Install metal stops along all the edges to dissuade them from acting like fools here. Extend the hours of the skateboard park in Riverside Park to provide them a place to live out their skater dreams.
Playing kids = hooligans? Entire ‘cityscapes’ being ‘destroyed’? Somebody call a SWAT!
This comment is absolutely everything wrong with the perception of skateboarding and a rigged, unmoving perception of everything it’s about.
Would you like to ban dancing and that gosh darn rock ‘n’ roll music too?
They’re not hooligans, they’re just kids doing something they’re passionate about.
“I’ll tell you one of the great activities is skateboarding. To learn to do a skateboard trick, how many times do you have to get something wrong til you get it right? And if you learn to do that trick, now you’ve got a life lesson. Whenever I see those skateboard kids, I think those kids are going to be alright.”
—Jerry Seinfeld
HOW ABOUT METAL SPIKES
Maybe we can bring back mimes to Columbus Circle?
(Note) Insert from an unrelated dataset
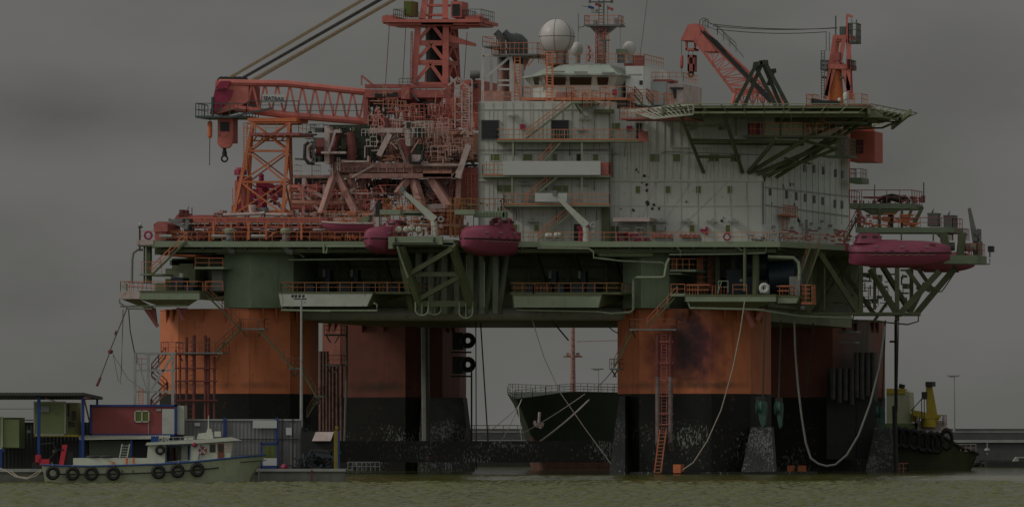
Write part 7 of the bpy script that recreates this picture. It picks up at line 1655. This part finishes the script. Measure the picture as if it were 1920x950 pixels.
q = MB(); q.smooth = True; q.path([V((x, yc - w_ - .03, z + .03)) for x, w_, z in top], .09, 6); q.path([V((x, yc + w_, z + .03)) for x, w_, z in top], .09, 6); build('blue_gunwale', q, mat('faded blue trim', (.03, .07, .20), .5, .2, 1), wb, True)
q = MB(); q.smooth = True; q.path([V((x, yc - w_ * .97 - .03, z - .75)) for x, w_, z in top[1:7]], .06, 6); q.path([V((x, yc - w_ * .985 - .02, z - .45)) for x, w_, z in top[7:]], .04, 6); build('rub_rail', q, DARK, wb, True)
q = MB()
x0_, x1_ = P(84, 900, WB).x, P(470, 900, WB).x; q.box((x0_, yc - 1.99, -.1), (x1_ - 1.2, yc + 1.9, .06)); build('boot_top', q, DARK, wb)
def bx(x0, y0_, x1, y1_, d=0, dep=3.2): return MB().pbox(x0, y0_, x1, y1_, WB + .7 + d, dep, 0)
build('hatch', bx(137, 858, 276, 873, .3, 2.6), CABW, wb)
q = MB()
for x in (176, 198): q.lathe(P(x, 858, WB + 1.6), [(.55, 0), (.8, .08), (.7, .22), (.2, .26)], 12)
build('hatch_cover', q, DARK, wb)
q = MB(); q.extr([P(274, 872, WB + .6), P(309, 869, WB + .6), P(311, 832, WB + .6), P(278, 832, WB + .6)], (0, 3.4, 0)); q.extr([P(309, 869, WB + .62), P(358, 865, WB + .62), P(358, 861, WB + .62), P(309, 865, WB + .62)], (0, 3.4, 0)); q.extr([P(356, 866, WB + .6), P(376, 863, WB + .6), P(380, 828, WB + .6), P(358, 830, WB + .6)], (0, 3.4, 0)); q.extr([P(376, 863, WB + .7), P(432, 857, WB + .7), P(437, 827, WB + .7), P(379, 828, WB + .7)], (0, 3.2, 0)); q.pbox(309, 834, 357, 868, WB + 3.9, .1, 0); q.pbox(340, 833, 352, 865, WB + 2.2, .4, 0); ch = build('cabin', q, CABW, wb)
q = MB(); q.extr([P(273, 834, WB + .3), P(380, 830, WB + .3), P(450, 825, WB + .3), P(430, 819, WB + .3), P(380, 823, WB + .3), P(275, 829, WB + .3)], (0, 4, 0)); build('roof', q, CABW, wb)
q = MB()
for e in (((309, 835), (313, 866)), ((357, 833), (354, 863)), ((309, 866), (354, 863)), ((312, 835), (357, 833)), ((377, 833), (372, 861)), ((274, 833), (380, 830)), ((380, 830), (440, 826))): q.bar(P(*e[0], WB + .55), P(*e[1], WB + .55), .04)
build('blue_trim', q, mat('blue edge trim', (.03, .07, .18), .5, .2, 1), ch)
q = MB(); q.pbox(314, 836, 334, 864, WB + 3.8, .1, 0); q.pbox(393, 832, 404, 847, WB + .64, .1, 0); build('window', q, GLASSD, ch)
q = MB(); q.pbox(408, 831, 420, 860, WB + .64, .1, 0); build('cabin_door', q, mat('brown red door', (.17, .055, .04), .5, .2, 1), ch); q = MB(); q.pbox(410, 834, 418, 846, WB + .6, .1, 0); build('door_window', q, GLASSD, ch); q = MB(); q.pbox(424, 832, 433, 846, WB + .64, .1, 0); build('window', q, WPINK, ch); q = MB(); q.pbox(321, 838, 326, 864, WB + 2.5, .3, 0); build('inner_door', q, REDPIPE, ch)
q = MB(); q.extr([P(368, 823, WB + 1.5), P(400, 822, WB + 1.5), P(398, 809, WB + 1.5), P(372, 812, WB + 1.5)], (0, 1.4, 0)); q.extr([P(386, 812, WB + 1.6), P(400, 818, WB + 1.6), P(396, 803, WB + 1.6), P(389, 803, WB + 1.6)], (0, .4, 0)); q.bar(P(391, 803, WB + 1.8), P(391, 778, WB + 1.8), .08, 6, .03); q.pbox(345, 817, 362, 826, WB + 1, .8, 0); q.pbox(402, 808, 414, 818, WB + 1.5, .8, 0); build('mast_housing', q, CABW, wb)
q = MB(); q.pbox(283, 817, 297, 831, WB + 1, 1, 0); build('blue_box', q, BLUE, wb); q = MB(); q.rail([P(298, 831, WB + 1), P(365, 829, WB + 1)], .55, .7, .03, 1)
for x0, yy0, x1, yy1 in ((300, 830, 308, 820), (306, 820, 314, 829), (314, 822, 320, 830)): q.bar(P(x0, yy0, WB + 1), P(x1, yy1, WB + 1), .07)
build('roof_gear', q, LGREY, wb)
q = MB()
for k in (0, 14): q.bar(P(224 + k, 859, WB + 1), P(229 + k, 832, WB + 2), .05)
for k in range(5): q.bar(P(225 + k, 855 - k * 5, WB + 1.2 + k * .17), P(239 + k, 855 - k * 5, WB + 1.2 + k * .17), .04)
build('boat_ladder', q, LGREY, wb)
q = MB(); q.smooth = True
for x in (237, 250): q.bar(P(x, 874, WB + .6), P(x, 857, WB + .6), .12, 8)
q.bar(P(211, 870, WB + .8), P(211, 865, WB + .8), .16, 8); build('bollard', q, ORNG, wb, True)
q = MB(); q.pbox(228, 880, 230, 888, WB - .1, .2, 0); q.pbox(248, 880, 250, 888, WB - .1, .2, 0); q.path([P(440, 857, WB + .5), P(444, 852, WB + .5), P(470, 852, WB + .9), P(497, 850, WB + 2.2)], .04, 5); q.bar(P(470, 852, WB + 1), P(470, 856, WB + 1), .04); build('bow_rail', q, DRAIL, wb)
for i, (x, y, k) in enumerate(((99, 886, 0), (136, 887, 0), (171, 887, 0), (212, 887, 0), (297, 884, 0), (333, 882, 0), (370, 880, .25))):
    tyre(x, y, WB - .33 + k, .48, .19, words[i] + ' black tyre from the stern along the white workboat hull', 'tyres along the workboat hull')
    cable([P(x, y - 12, WB - .2 + k), P(x + (2 if i % 2 else -2), y - 20, WB + k)], .025, ROPE, 'tyre_rope', 'short rope holding the ' + words[i] + ' tyre from the stern on the workboat', 'rope')
tyre(300, 843, WB + .42, .34, .12, 'small black tyre hung on the side of the workboat cabin', 'tyres along the workboat hull')
t = thing('lifebuoy', 'red and white lifebuoy on the forward cabin wall of the workboat', 'lifebuoy', P(380, 851, WB + .5)); q = MB(); q.smooth = True; q.torus(P(380, 844, WB + .55), .30, .09, 'y', 18, 6); build('ring', q, MAG, t, True); q = MB()
for a in (0, 90, 180, 270): c = P(380, 844, WB + .53) + V((math.cos(R(a + 45)) * .3, 0, math.sin(R(a + 45)) * .3)); q.ball(c, .1, 8)
build('band', q, CLEAN, t)
q = MB(); q.smooth = True; q.ball(P(365, 833, WB + .4), .24, 12); solo('buoy', q, MAG, 'dark red round buoy hanging at the workboat cabin corner', 'buoy')
t = thing('boat_hoist', 'small bright red hydraulic hoist at the stern of the workboat', 'hoist', P(115, 873, WB + 2)); q = MB(); q.extr([P(110, 872, WB + 2), P(119, 872, WB + 2), P(126, 833, WB + 2), P(117, 833, WB + 2)], (0, .6, 0)); q.pbox(66, 852, 76, 866, WB + 4, 1, 0); q.pbox(74, 860, 92, 872, WB + 4, 1, 0); build('arm', q, mat('bright red hoist', (.42, .03, .05), .45, .2, 1), t); q = MB(); q.pbox(118, 846, 136, 872, WB + 2.4, .8, 0); q.bar(P(98, 843, WB + 2), P(120, 842, WB + 2), .06); q.ball(P(102, 847, WB + 2), .2, 8); q.pbox(60, 866, 80, 878, WB + 4.2, 1, 0); q.path([P(78, 832, WB + 5), P(100, 830, WB + 5), P(106, 846, WB + 5), P(92, 860, WB + 5)], .06); build('hydraulic_unit', q, DARK, t)
for pts, lab in (([(0, 877, WB + 5), (12, 882, WB + 4), (30, 893, WB + 2), (50, 897, WB + 1), (68, 891, WB + .5), (78, 882, WB + .4)], 'pale mooring rope drooping from the quay to the boat stern'), ([(20, 882, WB + 5), (34, 893, WB + 3), (52, 895, WB + 1.5), (78, 880, WB + .5)], 'second pale mooring rope drooping beside the first at the boat stern')): cable([P(*p) for p in pts], .05, ROPE, 'mooring_rope', lab, 'rope')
More whining, next issue. Really people?
Not the real Mark…
Last I checked, the name ‘Mark’ was not copyrighted.
I completely agree
I never see anyone in that space. It could be much nicer than what is there. Happy to know that at least skaters are using it.
That indeed is the kicker. People complain about skateboarder presence. Long before it became a mini haven for skaters, nobody was using the space. People are much more concerned with what they consider an “eyesore” than using this to take a chance to see it from a different perspective
Skaters are known to race down hills in this park??
This park took 25 years to design and build???
Are there any other parks nearby?
A co-existence solution seems like a good compromise. This comes across like Get Off My Lawn.
This is a park? It’s an overgrown concrete median; a busy traffic turnaround with nothing inviting about it at all. At least Columbus Circle has a fountain ringed with an appealing wood seating space and an effective barrier to traffic. I saw 3 skateboarders being ticketed @ Columbus Circle on Thursday evening. The skateboarders should have their own uptown park.
Meanwhile there’s a skateboarding park in Riverside that doesn’t seem to get much use.